I've seen a lot of articles lately that are saying the same thing: People need to get in line and support and accept Donald Trump as the new President of the United States.
And I've got a bit of a problem with that.
My question is simple: How do you expect me, a Jewish woman, to support a man who promotes a white supremacist and Nazi sympathizer to the National Security Council? How do you expect Muslims to support a man who wants to ban them from this country? How do you expect LGBTQA+ individuals to support a man who's second-in-command wants to throw them in conversion camps? How do you expect any minority group to support Donald Trump when he is actively working against their best interests in bigoted and prejudiced ways?
Because the glaring subtext behind this question—Why can't you just support Trump?—is just as simple: Privilege.
White privilege. Straight privilege. Christian privilege.
When you ask a minority—or anyone, really—why they don't support Trump, you're flaunting your privilege and ignoring peoples' real and genuine emotions. And no, don't throw that crap about us being "liberal snowflakes" at me. Having emotions and fears doesn't make me us snowflakes, it makes us goddamn empathetic human beings.
It may seem innocuous enough, asking someone to support and accept the newest president. But with this President and this world, it's not. By asking this of someone, you're saying that their fears and emotions don't matter. You're saying that even though Trump is a bigot, a misogynist, a racist, a man who surrounds himself with even more bigoted and misogynistic and racist people, you still support him, and others should too.

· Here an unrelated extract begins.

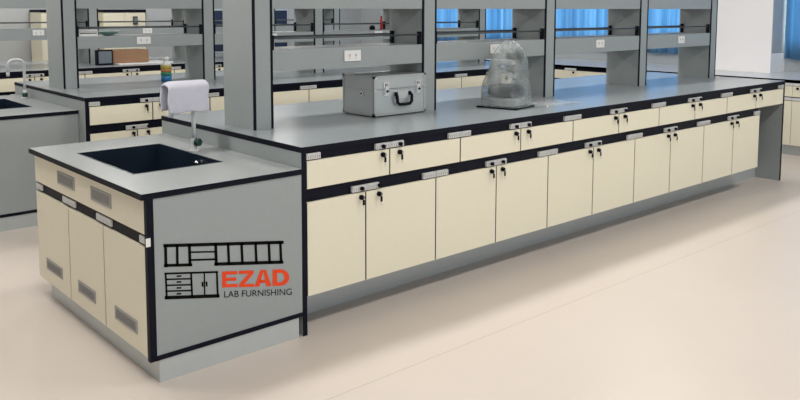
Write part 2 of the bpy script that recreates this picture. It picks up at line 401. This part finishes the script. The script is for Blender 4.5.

To support Donald Trump, for me, would be to support someone who disgusts me. Someone who stands for everything that I—and America—is against.
Since when did the home of the free and the land of the brave become okay with discriminating against people based on the color of their skin or the God that they worship? Since when did it become encouraged to hate and fear complete strangers whose only crime is being different than you?
Thatmay be Trump's America, but that is not myAmerica.
These are not small points that I and Trump can disagree upon and move forward. Trump believes in racist, bigoted policies—he has already shown that much. With his policies, Trump is saying that minority groups—whether that be Muslims or Jews or LGBTQAI+ individuals or any other minority—do not matter and do not have a place in his America.
How in the world do you expect me to support a man who does those things? How do you expect me to fall in line amongst the Nazis and white supremacists and so-called "alt-right" members on his side?
So the next time Trump supporters wonder why—why there are protestors in the street, why people scream "Not My President!" from the top of their lungs, why I and so many others refuse to support Donald J. Trump—check your privilege, put yourself in someone else's shoes for once, and you'll have your answer.